START

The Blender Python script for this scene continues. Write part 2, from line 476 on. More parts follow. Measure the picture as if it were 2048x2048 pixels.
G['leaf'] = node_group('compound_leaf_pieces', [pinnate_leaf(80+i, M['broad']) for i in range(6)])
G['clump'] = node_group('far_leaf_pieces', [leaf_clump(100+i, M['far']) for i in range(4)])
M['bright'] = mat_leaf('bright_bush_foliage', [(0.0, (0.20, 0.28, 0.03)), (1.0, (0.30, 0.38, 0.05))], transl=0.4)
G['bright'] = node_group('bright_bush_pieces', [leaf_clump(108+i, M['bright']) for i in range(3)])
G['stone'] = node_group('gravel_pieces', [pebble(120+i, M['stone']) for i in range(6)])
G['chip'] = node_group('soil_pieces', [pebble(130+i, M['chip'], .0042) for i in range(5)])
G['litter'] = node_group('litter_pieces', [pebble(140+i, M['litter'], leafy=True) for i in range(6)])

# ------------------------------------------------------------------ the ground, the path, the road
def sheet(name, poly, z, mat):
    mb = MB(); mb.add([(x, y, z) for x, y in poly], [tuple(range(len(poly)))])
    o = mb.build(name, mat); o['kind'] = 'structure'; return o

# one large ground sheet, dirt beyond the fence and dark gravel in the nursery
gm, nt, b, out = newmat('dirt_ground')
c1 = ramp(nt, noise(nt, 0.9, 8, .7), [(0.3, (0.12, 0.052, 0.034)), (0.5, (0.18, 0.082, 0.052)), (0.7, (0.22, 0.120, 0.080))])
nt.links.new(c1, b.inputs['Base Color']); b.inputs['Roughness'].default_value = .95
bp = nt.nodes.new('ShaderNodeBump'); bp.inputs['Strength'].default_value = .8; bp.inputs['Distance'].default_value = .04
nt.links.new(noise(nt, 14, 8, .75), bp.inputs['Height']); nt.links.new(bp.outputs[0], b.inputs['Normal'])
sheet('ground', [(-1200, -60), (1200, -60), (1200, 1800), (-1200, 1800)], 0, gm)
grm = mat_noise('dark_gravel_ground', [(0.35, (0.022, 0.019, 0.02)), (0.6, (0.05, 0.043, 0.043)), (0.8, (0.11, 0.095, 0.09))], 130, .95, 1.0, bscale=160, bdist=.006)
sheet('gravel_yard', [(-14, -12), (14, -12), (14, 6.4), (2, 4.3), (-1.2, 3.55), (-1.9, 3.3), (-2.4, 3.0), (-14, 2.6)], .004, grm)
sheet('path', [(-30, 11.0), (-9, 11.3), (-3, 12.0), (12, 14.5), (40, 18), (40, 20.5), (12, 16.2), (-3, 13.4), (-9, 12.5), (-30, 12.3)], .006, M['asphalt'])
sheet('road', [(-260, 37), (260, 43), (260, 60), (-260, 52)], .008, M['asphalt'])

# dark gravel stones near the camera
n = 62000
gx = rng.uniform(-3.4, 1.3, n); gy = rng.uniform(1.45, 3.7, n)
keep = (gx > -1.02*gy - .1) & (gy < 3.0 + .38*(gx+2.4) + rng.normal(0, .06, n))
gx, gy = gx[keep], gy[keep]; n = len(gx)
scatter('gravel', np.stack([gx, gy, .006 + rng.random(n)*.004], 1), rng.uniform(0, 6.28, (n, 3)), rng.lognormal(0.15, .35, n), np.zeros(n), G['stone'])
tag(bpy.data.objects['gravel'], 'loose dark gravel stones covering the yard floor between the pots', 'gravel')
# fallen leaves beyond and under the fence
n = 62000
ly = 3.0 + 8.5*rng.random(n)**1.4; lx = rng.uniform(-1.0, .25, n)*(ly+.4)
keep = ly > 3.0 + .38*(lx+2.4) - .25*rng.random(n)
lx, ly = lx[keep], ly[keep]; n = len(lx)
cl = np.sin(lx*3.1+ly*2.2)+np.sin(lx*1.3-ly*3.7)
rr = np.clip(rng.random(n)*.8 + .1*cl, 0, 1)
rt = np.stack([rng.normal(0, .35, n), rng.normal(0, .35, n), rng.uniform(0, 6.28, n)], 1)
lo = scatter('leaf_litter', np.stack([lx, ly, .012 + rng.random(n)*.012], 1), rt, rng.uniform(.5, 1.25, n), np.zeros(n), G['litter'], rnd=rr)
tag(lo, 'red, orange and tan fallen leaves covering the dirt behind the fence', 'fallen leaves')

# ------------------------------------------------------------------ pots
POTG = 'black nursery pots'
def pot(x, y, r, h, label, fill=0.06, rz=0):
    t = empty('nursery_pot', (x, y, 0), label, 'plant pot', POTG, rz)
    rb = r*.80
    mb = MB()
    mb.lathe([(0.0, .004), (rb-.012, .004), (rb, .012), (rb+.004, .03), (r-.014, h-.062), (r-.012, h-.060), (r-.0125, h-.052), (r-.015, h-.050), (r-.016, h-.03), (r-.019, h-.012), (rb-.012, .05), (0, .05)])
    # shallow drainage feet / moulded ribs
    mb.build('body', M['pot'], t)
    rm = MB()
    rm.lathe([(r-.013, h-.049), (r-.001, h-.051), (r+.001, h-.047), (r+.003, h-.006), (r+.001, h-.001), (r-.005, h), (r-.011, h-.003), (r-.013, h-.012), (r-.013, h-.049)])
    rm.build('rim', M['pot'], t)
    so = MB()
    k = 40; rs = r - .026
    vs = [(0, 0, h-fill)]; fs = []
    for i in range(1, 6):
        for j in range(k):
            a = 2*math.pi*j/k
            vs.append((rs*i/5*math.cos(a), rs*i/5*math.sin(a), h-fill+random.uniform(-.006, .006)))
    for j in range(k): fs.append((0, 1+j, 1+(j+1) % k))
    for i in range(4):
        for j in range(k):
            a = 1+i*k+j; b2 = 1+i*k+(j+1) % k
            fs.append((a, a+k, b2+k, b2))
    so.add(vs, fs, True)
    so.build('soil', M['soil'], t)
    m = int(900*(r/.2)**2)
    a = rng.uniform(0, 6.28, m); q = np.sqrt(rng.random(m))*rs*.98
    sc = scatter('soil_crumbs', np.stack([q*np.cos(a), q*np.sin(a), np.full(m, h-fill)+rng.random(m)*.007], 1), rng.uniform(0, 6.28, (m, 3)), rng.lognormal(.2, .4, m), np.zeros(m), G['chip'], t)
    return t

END

--- Goal of the exercise ---
Every line above should be printed again exactly as it stands.

--- Full output ---
The Blender Python script for this scene continues. Write part 2, from line 476 on. More parts follow. Measure the picture as if it were 2048x2048 pixels.
G['leaf'] = node_group('compound_leaf_pieces', [pinnate_leaf(80+i, M['broad']) for i in range(6)])
G['clump'] = node_group('far_leaf_pieces', [leaf_clump(100+i, M['far']) for i in range(4)])
M['bright'] = mat_leaf('bright_bush_foliage', [(0.0, (0.20, 0.28, 0.03)), (1.0, (0.30, 0.38, 0.05))], transl=0.4)
G['bright'] = node_group('bright_bush_pieces', [leaf_clump(108+i, M['bright']) for i in range(3)])
G['stone'] = node_group('gravel_pieces', [pebble(120+i, M['stone']) for i in range(6)])
G['chip'] = node_group('soil_pieces', [pebble(130+i, M['chip'], .0042) for i in range(5)])
G['litter'] = node_group('litter_pieces', [pebble(140+i, M['litter'], leafy=True) for i in range(6)])

# ------------------------------------------------------------------ the ground, the path, the road
def sheet(name, poly, z, mat):
    mb = MB(); mb.add([(x, y, z) for x, y in poly], [tuple(range(len(poly)))])
    o = mb.build(name, mat); o['kind'] = 'structure'; return o

# one large ground sheet, dirt beyond the fence and dark gravel in the nursery
gm, nt, b, out = newmat('dirt_ground')
c1 = ramp(nt, noise(nt, 0.9, 8, .7), [(0.3, (0.12, 0.052, 0.034)), (0.5, (0.18, 0.082, 0.052)), (0.7, (0.22, 0.120, 0.080))])
nt.links.new(c1, b.inputs['Base Color']); b.inputs['Roughness'].default_value = .95
bp = nt.nodes.new('ShaderNodeBump'); bp.inputs['Strength'].default_value = .8; bp.inputs['Distance'].default_value = .04
nt.links.new(noise(nt, 14, 8, .75), bp.inputs['Height']); nt.links.new(bp.outputs[0], b.inputs['Normal'])
sheet('ground', [(-1200, -60), (1200, -60), (1200, 1800), (-1200, 1800)], 0, gm)
grm = mat_noise('dark_gravel_ground', [(0.35, (0.022, 0.019, 0.02)), (0.6, (0.05, 0.043, 0.043)), (0.8, (0.11, 0.095, 0.09))], 130, .95, 1.0, bscale=160, bdist=.006)
sheet('gravel_yard', [(-14, -12), (14, -12), (14, 6.4), (2, 4.3), (-1.2, 3.55), (-1.9, 3.3), (-2.4, 3.0), (-14, 2.6)], .004, grm)
sheet('path', [(-30, 11.0), (-9, 11.3), (-3, 12.0), (12, 14.5), (40, 18), (40, 20.5), (12, 16.2), (-3, 13.4), (-9, 12.5), (-30, 12.3)], .006, M['asphalt'])
sheet('road', [(-260, 37), (260, 43), (260, 60), (-260, 52)], .008, M['asphalt'])

# dark gravel stones near the camera
n = 62000
gx = rng.uniform(-3.4, 1.3, n); gy = rng.uniform(1.45, 3.7, n)
keep = (gx > -1.02*gy - .1) & (gy < 3.0 + .38*(gx+2.4) + rng.normal(0, .06, n))
gx, gy = gx[keep], gy[keep]; n = len(gx)
scatter('gravel', np.stack([gx, gy, .006 + rng.random(n)*.004], 1), rng.uniform(0, 6.28, (n, 3)), rng.lognormal(0.15, .35, n), np.zeros(n), G['stone'])
tag(bpy.data.objects['gravel'], 'loose dark gravel stones covering the yard floor between the pots', 'gravel')
# fallen leaves beyond and under the fence
n = 62000
ly = 3.0 + 8.5*rng.random(n)**1.4; lx = rng.uniform(-1.0, .25, n)*(ly+.4)
keep = ly > 3.0 + .38*(lx+2.4) - .25*rng.random(n)
lx, ly = lx[keep], ly[keep]; n = len(lx)
cl = np.sin(lx*3.1+ly*2.2)+np.sin(lx*1.3-ly*3.7)
rr = np.clip(rng.random(n)*.8 + .1*cl, 0, 1)
rt = np.stack([rng.normal(0, .35, n), rng.normal(0, .35, n), rng.uniform(0, 6.28, n)], 1)
lo = scatter('leaf_litter', np.stack([lx, ly, .012 + rng.random(n)*.012], 1), rt, rng.uniform(.5, 1.25, n), np.zeros(n), G['litter'], rnd=rr)
tag(lo, 'red, orange and tan fallen leaves covering the dirt behind the fence', 'fallen leaves')

# ------------------------------------------------------------------ pots
POTG = 'black nursery pots'
def pot(x, y, r, h, label, fill=0.06, rz=0):
    t = empty('nursery_pot', (x, y, 0), label, 'plant pot', POTG, rz)
    rb = r*.80
    mb = MB()
    mb.lathe([(0.0, .004), (rb-.012, .004), (rb, .012), (rb+.004, .03), (r-.014, h-.062), (r-.012, h-.060), (r-.0125, h-.052), (r-.015, h-.050), (r-.016, h-.03), (r-.019, h-.012), (rb-.012, .05), (0, .05)])
    # shallow drainage feet / moulded ribs
    mb.build('body', M['pot'], t)
    rm = MB()
    rm.lathe([(r-.013, h-.049), (r-.001, h-.051), (r+.001, h-.047), (r+.003, h-.006), (r+.001, h-.001), (r-.005, h), (r-.011, h-.003), (r-.013, h-.012), (r-.013, h-.049)])
    rm.build('rim', M['pot'], t)
    so = MB()
    k = 40; rs = r - .026
    vs = [(0, 0, h-fill)]; fs = []
    for i in range(1, 6):
        for j in range(k):
            a = 2*math.pi*j/k
            vs.append((rs*i/5*math.cos(a), rs*i/5*math.sin(a), h-fill+random.uniform(-.006, .006)))
    for j in range(k): fs.append((0, 1+j, 1+(j+1) % k))
    for i in range(4):
        for j in range(k):
            a = 1+i*k+j; b2 = 1+i*k+(j+1) % k
            fs.append((a, a+k, b2+k, b2))
    so.add(vs, fs, True)
    so.build('soil', M['soil'], t)
    m = int(900*(r/.2)**2)
    a = rng.uniform(0, 6.28, m); q = np.sqrt(rng.random(m))*rs*.98
    sc = scatter('soil_crumbs', np.stack([q*np.cos(a), q*np.sin(a), np.full(m, h-fill)+rng.random(m)*.007], 1), rng.uniform(0, 6.28, (m, 3)), rng.lognormal(.2, .4, m), np.zeros(m), G['chip'], t)
    return t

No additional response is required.